Investigation of the root cause of the grounding of and oil spill from the bulk carrier NEW CARISSA was stymied when the master refused to testify at the investigation, citing his right against self-incrimination.  The vessel had dragged anchor and been blown ashore on the Oregon coast on February 4, 1999.  The incident was widely reported in the press and had significant political ramifications in the state.  The U.S. Attorney announced the opening of a criminal investigation shortly before the master was scheduled to testify.

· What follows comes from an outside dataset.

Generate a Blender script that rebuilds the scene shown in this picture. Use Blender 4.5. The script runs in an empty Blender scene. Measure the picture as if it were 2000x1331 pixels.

In a rare instance of independent analysis, a federal judge in Idaho in 1989 refused to convict a farmer of violation of the Migratory Bird Treaty Act after geese died eating alfalfa in a field that the farmer had sprayed with a registered herbicide.  The court stated:

A homeowner could be pursued under the [Migratory Bird Treaty Act] if a flock of geese crashed into his plate-glass window and were killed.  An airplane pilot could be prosecuted if geese were sucked into his jet engines.  A farmer . . . could be exposed to sanctions because he tended his crops in the same manner as other area farmers.  These examples make one queasy about the reach of strict liability criminal statutes.

Conclusion

The point of this extended discussion is that it is a mere accident of poor legislative drafting by Congress and poor analysis by courts that these two statutes are interpreted as creating strict criminal liability.  There is no evidence that such was the intent of Congress when the bills were prepared.  If Congress intended these laws to create strict criminal liability, it certainly knew how to clearly evidence that intent.  Much damage has been done and little benefit has been gained by the current interpretation of these statutes.  At a minimum, Coast Guard marine casualty investigations have been impeded because mariners are afraid of potential criminal liability for even non-negligent acts.  It is time to rectify this historical accident and clarify the reach of these two statutes.